Nonbelievers and skeptics are generally committed to evidence-based truth. They choose to ignore myth and supernatural concepts, opting instead for debate, open questioning, reason, science, fact, and what can be clearly proven. If you doubt accepted religious beliefs, you are a skeptic. You possess the higher order executive function of reason—the faculty or capacity for truth-seeking and problem-solving. The results of your logical reasoning have enabled you to exercise sound judgment in living; to acquire valid, empirical knowledge, and to gain insights leading toward wisdom. Skepticism diminishes the influence of theological and metaphysical dogma. You are promoting truth by forcing dogmatic believers and philosophers to seek stronger bases for their ideas. Your skepticism thus benefits humankind: it serves as a check on the power of unverified beliefs. Rejection of incoherent, contradictory, and illogical dogma and beliefs is driving a trend of secularization. The Enlightenment championed humankind’s use of reason and the empirical sciences as the means to achieve knowledge, freedom, prosperity, and happiness.
Denialism is the radical, controversial rejection of empirical science. It is non-acceptance of social, political, or scientific truths. (The ego defense mechanism of denial is a separate concept.) Reasonable, legitimate dialogue with a denialist is difficult.
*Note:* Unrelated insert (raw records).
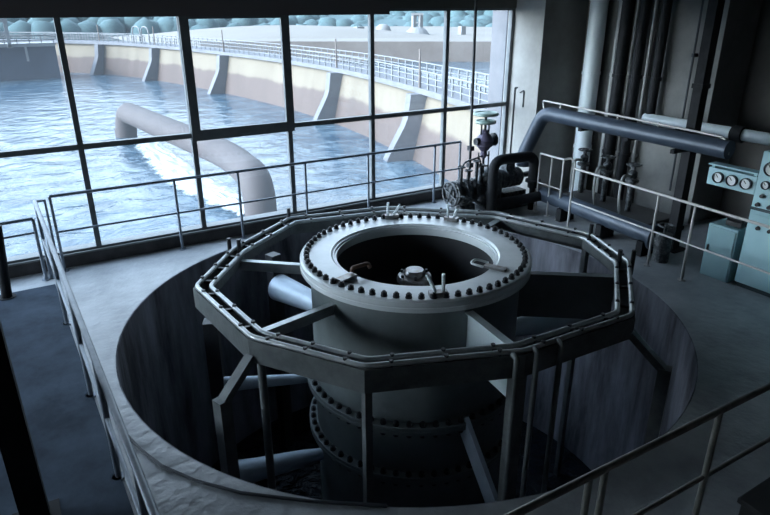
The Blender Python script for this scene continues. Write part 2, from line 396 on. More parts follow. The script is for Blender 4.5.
# ------------------------------------------------------------------ turbine casing
tc = thing('turbine_casing', (CC.x,CC.y,-3.5), 'huge grey bolted cylindrical casing rising from the round pit', 'machinery')
zt = .71
MB().lathe([(1.20,-3.5),(1.20,zt-.10),(1.17,zt-.10),(1.17,-3.5)], CC, 96, closed=True).build('barrel', M['barrel'], tc, smooth=True)
MB().lathe([(.905,zt-.112),(.905,-3.4),(.93,-3.4),(.93,zt-.112)], CC, 96, closed=True).build('inner_liner', M['inner'], tc, smooth=True)
fl = MB().lathe([(.94,zt),(.96,zt+.018),(1.29,zt+.018),(1.31,zt),(1.31,zt-.045),(1.305,zt-.05),(1.305,zt-.06),(1.31,zt-.065),(1.31,zt-.11),(.90,zt-.11),(.90,zt-.02),(.925,zt-.02),(.925,zt)], CC, 128, closed=True).build('flange', M['flange'], tc, smooth=True)
def bolts(z, zb, par, n, angs=None, R=1.235):
    pr = None
    for i in range(n):
        a = 2*pi*(i+.5)/n
        if angs and not any(lo <= math.degrees(a) <= hi for lo, hi in angs): continue
        p = Vector((CC.x+R*cos(a), CC.y+R*sin(a), z))
        if pr is None:
            b = MB()
            b.cyl((0,0,0),(0,0,.01),.034,n=14); b.cyl((0,0,.008),(0,0,.042),.029,n=6); b.cyl((0,0,.04),(0,0,.055),.016,n=10)
            if zb: b.cyl((0,0,.005),(0,0,-zb-.05),.016,n=8); b.cyl((0,0,-zb),(0,0,-zb-.045),.031,n=6)
            pr = MB(); pr.v = [(x+p.x,y+p.y,q+p.z) for x,y,q in b.v]; pr.f = b.f
            proto = pr.build('bolt', M['bolt'], par, loc=p); first = p
        else: dup(proto, par, p-first)
bolts(zt+.018, 0, fl, 64)
for zf in (-.80,-1.45):
    f2 = MB().lathe([(1.15,zf+.045),(1.30,zf+.045),(1.30,zf+.004),(1.295,zf),(1.30,zf-.004),(1.30,zf-.045),(1.15,zf-.045)], CC, 96, closed=True).build('flange', M['barrel'], tc, smooth=True)
    bolts(zf+.045, .09, f2, 56, [(95,300)], 1.25)
# shaft head on the axis of the casing
hb = MB().lathe([(.001,.50),(.10,.50),(.125,.47),(.13,.44),(.19,.43),(.205,.40),(.205,.36),(.15,.345),(.15,.12),(.22,.10),(.22,0),(.25,-.05),(.25,-3.3),(.001,-3.3)], (CC.x,CC.y,0), 32).build('shaft_head', M['lugsteel'], tc, smooth=True)
for i in range(6):
    a = i*pi/3; MB().cyl((CC.x+.165*cos(a),CC.y+.165*sin(a),.43),(CC.x+.165*cos(a),CC.y+.165*sin(a),.465),.018,n=6).build('bolt', M['bolt'], hb)
# lugs and shackles on the flange
def lug(ang, r, kind):
    a = radians(ang); p = Vector((CC.x+r*cos(a), CC.y+r*sin(a), zt+.018)); rad = Vector((cos(a),sin(a),0)); tg = Vector((-sin(a),cos(a),0)); up = Vector((0,0,1))
    b = MB()
    if kind == 'handle':
        b.bar(p-rad*.12+up*.02, p+rad*.10+up*.02, .10, .035)
        o = b.build('lifting_lug', M['lugsteel'], tc)
        MB().tube(bend([p-rad*.12-tg*.03+up*.05, p-rad*.12-tg*.02+up*.09, p-rad*.30+tg*.03+up*.10, p-rad*.32+tg*.04+up*.05],.04),.022,10).build('handle', M['rust'], o, smooth=True)
    elif kind == 'cleat':
        b.bar(p-tg*.09+up*.025, p+tg*.09+up*.025, .09, .05)
        o = b.build('lifting_lug', M['lugsteel'], tc)
        MB().tube([p-tg*.03+up*.05, p-tg*.10-rad*.07+up*.20],.017,8).tube([p+tg*.05+up*.05, p+tg*.05-rad*.02+up*.22],.017,8).build('eye_arm', M['pipe_white'], o, smooth=True)
    else:
        b.bar(p-rad*.16+up*.012, p+rad*.08+up*.012, .09, .024)
        o = b.build('lifting_lug', M['lugsteel'], tc)
        MB().tube(bend([p-rad*.15-tg*.07+up*.02,p-rad*.30-tg*.07+up*.03,p-rad*.30+tg*.07+up*.03,p-rad*.15+tg*.07+up*.02],.05),.014,8).build('shackle', M['ringpipe'], o, smooth=True)
lug(-164,1.10,'handle'); lug(-113,1.20,'cleat'); lug(-63,1.02,'shackle'); lug(33,1.2,'cleat'); lug(71,1.22,'cleat')

def radial(ang, r, z): a = radians(ang); return Vector((CC.x+r*cos(a), CC.y+r*sin(a), z))
# tapered braces between casing and pit wall
def pit_r(ang):
    d = Vector((cos(radians(ang)), sin(radians(ang)),0)); o = CC-PC; bq = o.dot(d); return -bq+math.sqrt(bq*bq-(o.dot(o)-PR*PR))
for ang, z, r0, r1, L in ((107.4,-.50,.085,.20,2.54),(156.5,-.86,.045,.095,2.28),(169,-1.80,.07,.17,2.3),(47,-.5,.085,.2,2.5),(-13,-.5,.085,.2,2.5)):
    MB().tube([radial(ang,1.19,z), radial(ang,1.45,z), radial(ang,2.0,z), radial(ang,L,z)],r0,20,r1=r1).build('brace', M['strut'], tc, smooth=True)
MB().bar(radial(-97,1.19,-.80), radial(-97,2.75,-2.2), .05, .24).build('brace', M['strut'], tc)

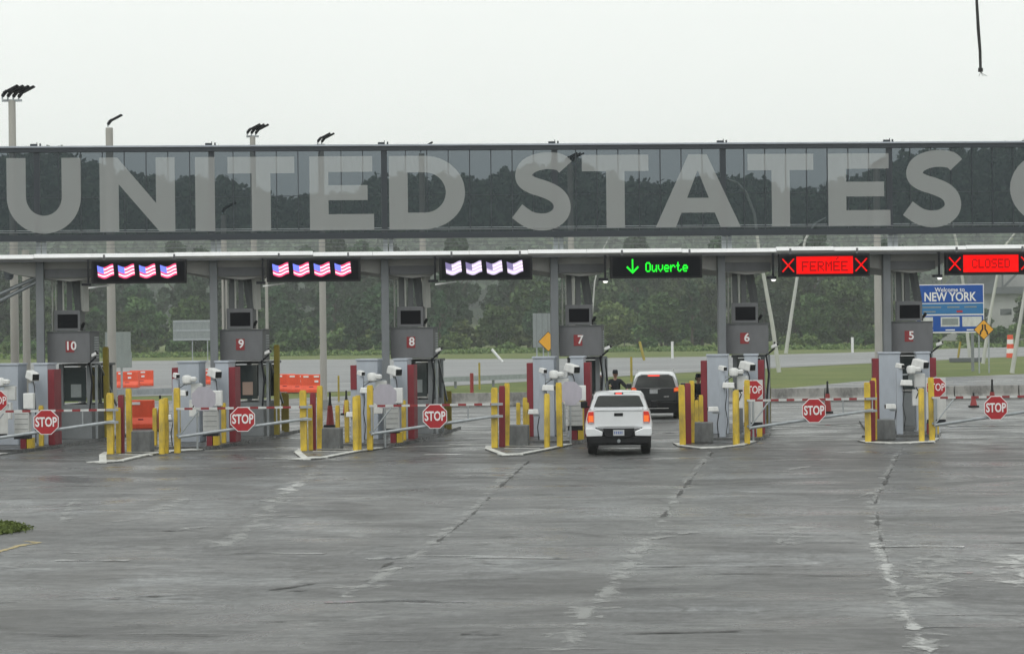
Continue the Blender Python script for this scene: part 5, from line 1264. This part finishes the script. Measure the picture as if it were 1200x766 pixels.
for (kind, z, row), L in cnt.items():
    L.sort(key=lambda q: q[0]); m_ = len(L)
    for j, (px, o) in enumerate(L):
        what = ('verge bush' if row == 'verge' else 'tall bush under the trees') if kind == 'bush' else f'tree in the {row}'
        pos = '' if m_ == 1 else (', left one' if j == 0 and m_ == 2 else ', right one' if m_ == 2 else f', {["leftmost", "second", "third", "fourth", "fifth", "sixth", "seventh"][j]} of {m_}')
        o['label'] = f'{tone[kind]} {what} {z}{pos}'; o['category'] = 'bush' if kind == 'bush' else 'tree'; o['group'] = 'bushes along the verge' if kind == 'bush' else 'trees beyond the highway'

# far wooded hill
def hill_h(px):  # height in metres at 900 m
    return 58 + 5 * math.sin(px * .011 + 1.0) + 3 * math.sin(px * .031) + 8 * math.exp(-((px - 40) / 190) ** 2) + 11 * math.exp(-((px - 1230) / 210) ** 2)
hb = MB(); cols_ = []
for k in range(60):
    px = -500 + k * 2200 / 59; r_ = []
    for j, (dep, f_) in enumerate(((900, 0), (1020, .25), (1180, .62), (1380, .92), (1540, 1.0), (1900, .85))):
        p = far_at(px, dep, 0); r_.append((p.x, p.y, hill_h(px) * 1.36 * f_ - .3))
    cols_.append(r_)
vs = [v for r_ in cols_ for v in r_]; fs = [(k * 6 + j, (k + 1) * 6 + j, (k + 1) * 6 + j + 1, k * 6 + j + 1) for k in range(59) for j in range(5)]
hb._add(vs, fs).build('hill', 'grass', smooth=True, kind='structure')
CC = []; SS = []
for k in range(2600):
    px = rng.uniform(-250, 1450); dep = rng.uniform(920, 1545); f_ = np.interp(dep, (900, 1020, 1180, 1380, 1540), (0, .25, .62, .92, 1.0))
    p = far_at(px, dep, 0); z0 = hill_h(px) * 1.36 * f_; hh = rng.uniform(10, 22); w_ = rng.uniform(10, 16)
    m_ = 70; q = rng.normal(size=(m_, 3)); q /= np.linalg.norm(q, axis=1)[:, None]; q *= rng.uniform(.55, 1, size=(m_, 1)); q[:, 2] = np.abs(q[:, 2]) if rng.random() < .5 else q[:, 2]
    c = np.array([p.x, p.y, z0 + hh * .55]) + q * np.array([w_ / 2, w_ / 2, hh * .5]); CC.append(c); SS.append(rng.uniform(1.1, 2.1, m_))
V, F = leaf_quads(np.concatenate(CC), np.concatenate(SS))
np_mesh('forest', V, F, 'leaffar', kind='stuff', label='hazy wooded hillside beyond the trees')

V, F = leaf_quads(*GT); np_mesh('grass_tufts', V, F, 'grass', kind='stuff', label='ragged tufts of grass at the left edge of the plaza')
# roadside grass tufts in front of the trees
CC = []; SS = []
for k in range(9000):
    px = rng.uniform(-40, 1260); yb = float(np.interp(px, [t_[0] for t_ in top], [t_[1] for t_ in top])); dep = 9520 / (yb - 389 + .012 * (px - 600)) if False else rng.uniform(372, 405)
    p = far_at(px, dep, 0); m_ = 5; q = rng.normal(size=(m_, 3)) * np.array([.6, .6, .18]); CC.append(np.array([p.x, p.y, .22]) + q); SS.append(rng.uniform(.08, .24, m_))
V, F = leaf_quads(np.concatenate(CC), np.concatenate(SS))
np_mesh('tall_grass', V, F, 'leaflight', kind='stuff', label='uneven tall grass and weeds between the highway and the trees')

# ---------------------------------------------------------------- haze
m = bpy.data.materials.new('haze_air'); m.use_nodes = True; n = m.node_tree; n.nodes.clear(); o_ = n.nodes.new('ShaderNodeOutputMaterial'); pv = n.nodes.new('ShaderNodeVolumePrincipled')
pv.inputs['Color'].default_value = (.97, 1.0, 1.0, 1); pv.inputs['Density'].default_value = .00035; pv.inputs['Color'].default_value = (.94, 1.0, .98, 1); pv.inputs['Anisotropy'].default_value = .1
n.links.new(pv.outputs[0], o_.inputs['Volume'])
hz = MB().box((0, 1300, 64), (3200, 2900, 134)); hz.build('haze', m, kind='stuff', label='pale damp air over the whole plaza')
He will see your empirically-informed reasoning as a threat to his worldview. He may interrupt and overreact often as he defends his bigoted, bizarre, or unreasonable ideas against scientific facts. You may be rudely patronized, condescended to, overridden, intentionally sidetracked, or loudly distracted from the orderly flow of discussion. In a large public gathering, your rights of expression and of free assembly may be suppressed. Be ready to respectfully and calmly find a thread of commonality between opposing views, support your argument with hard data, and cite your specific research sources.
Continually examine your beliefs and culture. Oppose flawed, illogical, erroneous, delusional, or fallacious thinking and the reasoning underlying these modes. Your open questioning or challenging of the religious or political status quo entails risk of social rejection. You must have the courage to challenge and resolve contradiction or unverified truth.
Evidence-based truth is the path to human enlightenment and freedom.